What is the one way? What’s the right way to respond to this moment? And these tools imply that there isn’t one.

When we’re in a vigilant state, a catastrophizing state, it can get us into more of that black-and-white, right or wrong, got-to-solve-it thinking. Instead of that, we’re rooting for the spaciousness that will allow us to move with more awareness so we can make the best choice that we can make in the moment, and then take a next action from that same place. We can be choiceful as opposed to attempting to be vigilant and right and just getting tighter and tighter.

Making relationships

Daniel Hunter: Another piece that is so helpful is what you’re saying, Katey, in terms of noticing the different roles out there in an anti-autocracy movement. Far more mainstream people than we’ve ever aligned with before are potential allies in the cause.

Liz Cheney is on the list of people who might get arrested by a Trump presidency. I’ve never imagined myself to be in a boat with Liz Cheney resisting together, but here we are, right? And she’ll resist in a different way than I will. And we have to get some alignment.

As a disobedience direct action person, I’m aware of having to wait and listen more carefully for whether more mainstream people are ready to go in and join, and to frame my actions in a way that invite more people into them. All of those are just noticing our role. That opens up space and what Katey’s talking about opens up our strategy.

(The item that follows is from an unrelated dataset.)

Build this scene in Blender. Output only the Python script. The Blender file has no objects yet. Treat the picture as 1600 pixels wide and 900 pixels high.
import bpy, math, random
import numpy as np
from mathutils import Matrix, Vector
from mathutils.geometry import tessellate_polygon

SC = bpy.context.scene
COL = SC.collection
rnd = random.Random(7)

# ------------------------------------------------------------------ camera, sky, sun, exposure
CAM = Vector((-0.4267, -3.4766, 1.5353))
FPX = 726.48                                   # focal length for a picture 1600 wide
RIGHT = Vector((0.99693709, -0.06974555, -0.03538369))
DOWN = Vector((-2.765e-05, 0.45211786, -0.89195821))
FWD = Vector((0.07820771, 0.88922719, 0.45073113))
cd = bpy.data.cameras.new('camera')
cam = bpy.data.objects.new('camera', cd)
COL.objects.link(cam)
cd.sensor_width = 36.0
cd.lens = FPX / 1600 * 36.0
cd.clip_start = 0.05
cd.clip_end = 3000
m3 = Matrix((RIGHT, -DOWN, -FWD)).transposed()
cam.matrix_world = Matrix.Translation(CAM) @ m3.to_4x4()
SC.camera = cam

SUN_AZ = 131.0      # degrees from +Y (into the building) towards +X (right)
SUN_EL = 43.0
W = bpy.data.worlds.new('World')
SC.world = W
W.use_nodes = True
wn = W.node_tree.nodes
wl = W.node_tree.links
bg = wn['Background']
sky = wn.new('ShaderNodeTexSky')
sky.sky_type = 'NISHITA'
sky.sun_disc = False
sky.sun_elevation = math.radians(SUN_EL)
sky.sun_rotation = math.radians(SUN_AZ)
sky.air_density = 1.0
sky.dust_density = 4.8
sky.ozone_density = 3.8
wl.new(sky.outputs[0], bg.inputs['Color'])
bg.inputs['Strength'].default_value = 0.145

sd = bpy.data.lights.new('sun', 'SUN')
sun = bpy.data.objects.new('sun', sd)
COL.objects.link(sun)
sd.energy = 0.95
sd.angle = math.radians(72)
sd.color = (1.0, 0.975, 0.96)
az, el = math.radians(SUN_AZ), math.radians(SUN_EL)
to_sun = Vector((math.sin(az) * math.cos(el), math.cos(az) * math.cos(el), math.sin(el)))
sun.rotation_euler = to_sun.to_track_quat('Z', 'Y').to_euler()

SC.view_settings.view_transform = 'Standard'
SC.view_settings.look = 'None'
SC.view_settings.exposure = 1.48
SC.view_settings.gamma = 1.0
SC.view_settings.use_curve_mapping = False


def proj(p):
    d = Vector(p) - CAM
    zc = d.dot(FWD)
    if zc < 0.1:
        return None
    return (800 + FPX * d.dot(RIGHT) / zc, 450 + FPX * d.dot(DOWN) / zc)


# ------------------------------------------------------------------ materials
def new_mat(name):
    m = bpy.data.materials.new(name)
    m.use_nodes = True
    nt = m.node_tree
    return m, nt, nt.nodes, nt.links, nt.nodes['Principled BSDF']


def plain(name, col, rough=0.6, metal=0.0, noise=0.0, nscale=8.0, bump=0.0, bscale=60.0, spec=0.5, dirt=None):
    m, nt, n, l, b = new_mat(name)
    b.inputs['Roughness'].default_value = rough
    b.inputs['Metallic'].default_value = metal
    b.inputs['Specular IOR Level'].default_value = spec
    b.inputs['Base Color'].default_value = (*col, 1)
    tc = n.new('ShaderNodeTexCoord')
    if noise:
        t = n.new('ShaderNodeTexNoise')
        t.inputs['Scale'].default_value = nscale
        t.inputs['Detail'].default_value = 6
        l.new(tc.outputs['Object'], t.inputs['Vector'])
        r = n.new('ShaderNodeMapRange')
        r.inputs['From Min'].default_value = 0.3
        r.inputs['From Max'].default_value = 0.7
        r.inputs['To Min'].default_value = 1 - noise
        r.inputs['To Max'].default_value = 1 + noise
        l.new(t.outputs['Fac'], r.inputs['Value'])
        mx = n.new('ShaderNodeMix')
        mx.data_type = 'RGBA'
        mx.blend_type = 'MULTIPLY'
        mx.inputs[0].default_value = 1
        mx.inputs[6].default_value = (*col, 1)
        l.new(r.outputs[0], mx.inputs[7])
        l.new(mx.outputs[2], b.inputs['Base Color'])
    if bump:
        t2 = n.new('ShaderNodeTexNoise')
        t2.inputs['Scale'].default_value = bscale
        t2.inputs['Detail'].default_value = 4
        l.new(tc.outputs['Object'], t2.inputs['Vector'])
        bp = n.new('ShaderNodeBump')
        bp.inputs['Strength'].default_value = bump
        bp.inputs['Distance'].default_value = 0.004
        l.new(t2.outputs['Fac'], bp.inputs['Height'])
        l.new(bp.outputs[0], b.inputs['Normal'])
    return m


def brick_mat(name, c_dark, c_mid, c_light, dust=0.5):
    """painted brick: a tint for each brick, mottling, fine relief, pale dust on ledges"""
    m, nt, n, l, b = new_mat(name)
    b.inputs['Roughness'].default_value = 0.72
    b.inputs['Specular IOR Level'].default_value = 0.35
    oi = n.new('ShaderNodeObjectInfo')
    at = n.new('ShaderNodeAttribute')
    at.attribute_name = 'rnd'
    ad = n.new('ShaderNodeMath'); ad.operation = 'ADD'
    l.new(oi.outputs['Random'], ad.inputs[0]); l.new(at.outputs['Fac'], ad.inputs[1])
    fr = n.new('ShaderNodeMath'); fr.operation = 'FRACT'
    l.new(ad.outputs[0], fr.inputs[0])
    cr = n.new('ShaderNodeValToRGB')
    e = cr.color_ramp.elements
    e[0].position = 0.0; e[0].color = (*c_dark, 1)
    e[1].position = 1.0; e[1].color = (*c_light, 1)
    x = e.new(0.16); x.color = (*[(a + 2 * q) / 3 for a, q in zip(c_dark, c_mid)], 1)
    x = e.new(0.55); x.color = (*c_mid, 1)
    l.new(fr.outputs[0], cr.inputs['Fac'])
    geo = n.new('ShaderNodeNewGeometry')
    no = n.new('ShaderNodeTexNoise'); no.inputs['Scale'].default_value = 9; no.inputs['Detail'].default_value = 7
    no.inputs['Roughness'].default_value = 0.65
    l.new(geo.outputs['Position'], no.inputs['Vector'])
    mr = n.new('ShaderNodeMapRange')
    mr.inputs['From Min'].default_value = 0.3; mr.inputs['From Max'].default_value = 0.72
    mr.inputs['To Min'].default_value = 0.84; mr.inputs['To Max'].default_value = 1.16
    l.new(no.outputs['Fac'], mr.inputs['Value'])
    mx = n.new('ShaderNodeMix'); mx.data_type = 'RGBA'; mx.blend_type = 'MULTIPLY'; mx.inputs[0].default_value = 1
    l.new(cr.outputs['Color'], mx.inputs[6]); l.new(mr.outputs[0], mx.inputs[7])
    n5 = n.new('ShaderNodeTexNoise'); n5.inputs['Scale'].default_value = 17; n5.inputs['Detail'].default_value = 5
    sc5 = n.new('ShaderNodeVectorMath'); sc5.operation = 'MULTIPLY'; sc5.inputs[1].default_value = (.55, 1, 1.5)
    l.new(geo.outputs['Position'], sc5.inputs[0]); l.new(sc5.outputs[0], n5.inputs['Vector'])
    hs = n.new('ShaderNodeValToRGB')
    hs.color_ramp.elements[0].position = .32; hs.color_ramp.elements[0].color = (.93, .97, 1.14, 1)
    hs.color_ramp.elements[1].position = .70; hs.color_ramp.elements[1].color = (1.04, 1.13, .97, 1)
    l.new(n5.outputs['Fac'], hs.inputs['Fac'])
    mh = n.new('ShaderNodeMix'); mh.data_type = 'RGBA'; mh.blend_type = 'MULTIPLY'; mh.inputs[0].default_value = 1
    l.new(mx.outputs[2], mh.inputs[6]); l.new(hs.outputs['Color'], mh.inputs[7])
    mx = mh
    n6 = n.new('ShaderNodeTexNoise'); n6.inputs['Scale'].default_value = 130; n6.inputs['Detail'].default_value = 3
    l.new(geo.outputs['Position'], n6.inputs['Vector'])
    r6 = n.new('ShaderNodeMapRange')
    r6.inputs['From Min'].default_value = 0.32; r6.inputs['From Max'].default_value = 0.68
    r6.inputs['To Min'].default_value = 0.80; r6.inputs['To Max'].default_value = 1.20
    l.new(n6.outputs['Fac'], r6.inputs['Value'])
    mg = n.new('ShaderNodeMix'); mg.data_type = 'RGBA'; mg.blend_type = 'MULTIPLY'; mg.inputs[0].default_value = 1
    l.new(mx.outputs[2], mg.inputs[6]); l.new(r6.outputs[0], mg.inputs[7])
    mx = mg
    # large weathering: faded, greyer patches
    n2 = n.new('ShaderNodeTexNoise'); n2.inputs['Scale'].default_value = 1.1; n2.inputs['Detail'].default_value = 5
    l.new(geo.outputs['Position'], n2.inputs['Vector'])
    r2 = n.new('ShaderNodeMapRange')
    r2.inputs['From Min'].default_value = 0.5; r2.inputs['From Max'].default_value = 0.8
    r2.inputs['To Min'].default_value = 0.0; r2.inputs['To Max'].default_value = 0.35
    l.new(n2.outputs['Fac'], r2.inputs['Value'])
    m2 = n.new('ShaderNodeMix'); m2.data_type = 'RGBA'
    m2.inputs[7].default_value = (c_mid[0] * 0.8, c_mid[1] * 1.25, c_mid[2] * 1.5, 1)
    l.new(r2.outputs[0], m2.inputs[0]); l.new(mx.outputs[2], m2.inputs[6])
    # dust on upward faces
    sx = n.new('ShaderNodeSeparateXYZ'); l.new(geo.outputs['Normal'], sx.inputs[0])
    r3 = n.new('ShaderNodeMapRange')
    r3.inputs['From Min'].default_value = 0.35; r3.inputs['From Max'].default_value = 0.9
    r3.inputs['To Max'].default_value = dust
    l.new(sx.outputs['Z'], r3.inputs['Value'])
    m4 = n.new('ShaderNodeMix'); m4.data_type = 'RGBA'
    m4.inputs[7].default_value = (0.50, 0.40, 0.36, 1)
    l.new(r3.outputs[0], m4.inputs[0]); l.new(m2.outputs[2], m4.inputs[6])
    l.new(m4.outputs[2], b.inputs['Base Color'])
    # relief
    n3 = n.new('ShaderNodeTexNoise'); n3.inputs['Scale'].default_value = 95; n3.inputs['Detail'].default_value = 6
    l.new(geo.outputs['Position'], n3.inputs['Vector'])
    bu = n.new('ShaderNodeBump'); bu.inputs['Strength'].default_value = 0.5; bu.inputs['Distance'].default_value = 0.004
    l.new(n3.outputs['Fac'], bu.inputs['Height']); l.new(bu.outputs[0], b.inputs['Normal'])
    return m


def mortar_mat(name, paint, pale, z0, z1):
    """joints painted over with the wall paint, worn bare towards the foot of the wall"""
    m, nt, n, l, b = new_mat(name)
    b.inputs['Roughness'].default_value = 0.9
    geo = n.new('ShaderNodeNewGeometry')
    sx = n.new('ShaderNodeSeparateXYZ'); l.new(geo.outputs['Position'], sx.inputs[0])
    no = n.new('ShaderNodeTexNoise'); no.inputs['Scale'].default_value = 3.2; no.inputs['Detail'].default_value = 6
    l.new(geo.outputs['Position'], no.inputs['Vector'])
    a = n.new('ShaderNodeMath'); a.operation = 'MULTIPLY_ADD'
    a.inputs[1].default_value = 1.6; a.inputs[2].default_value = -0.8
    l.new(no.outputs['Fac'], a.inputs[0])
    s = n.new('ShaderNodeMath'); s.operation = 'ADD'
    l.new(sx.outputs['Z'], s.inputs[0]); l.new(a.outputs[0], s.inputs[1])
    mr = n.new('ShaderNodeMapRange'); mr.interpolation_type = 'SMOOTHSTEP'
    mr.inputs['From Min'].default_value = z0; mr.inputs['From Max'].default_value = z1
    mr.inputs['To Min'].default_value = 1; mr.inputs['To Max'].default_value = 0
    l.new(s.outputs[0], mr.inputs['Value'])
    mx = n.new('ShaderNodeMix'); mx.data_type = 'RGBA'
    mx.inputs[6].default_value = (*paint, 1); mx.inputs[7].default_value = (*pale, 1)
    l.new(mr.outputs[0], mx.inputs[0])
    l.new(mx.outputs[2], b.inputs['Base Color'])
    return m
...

Cayden Mak: We’re in deep alignment with you in thinking about this broad front against authoritarianism. It’s a complex ecosystem, and we also need to be prepared to figure out how we flank each other, and how we protect each other, and how we utilize those sorts of moments where people are drawn in who might not be the usual suspects, to then protect some of the usual suspects.

Some of us will be very vulnerable in a lot of these scenarios, organizationally as well as personally. A tool that helps us think through what participating in this kind of broad threat is also something that we need, because I think on the Left we lack we lack that practice as well.

It’s not just about the authoritarianism piece. I think there’s also a piece where we are just now getting into formation and trying to understand what united front practice might look like in the United States.

Daniel Hunter: That’s right. And so when Liz Cheney gets arrested, we may be in formation with her.

We also have a different expectation of allyship from others; when some of our more marginalized communities also get targeted, we’re going to need people in formation with that too. So it’s building those relationships.

And one reason we’re launching this, not in November, but ahead of time is because we do have tobe on the lookout and building these now. We’re trying to support that organizing, that instinct at local and regional and national levels to get in formation and get ready for what might be coming.

Cayden Mak: Is there anything else that either of you would like to share about the project, or do you have other reflections that you’d like people to think about?

Katey Lauer: I hope folks will check out the website now. These are great tools to use by yourself and with your groups this summer, especially before election season gets more underway than it is already. We think that some of the imagining and noticing work that can happen in the short term can really serve us in an ongoing way. This is the season to try some of this stuff on, and let it simmer too. And try it again in the fall.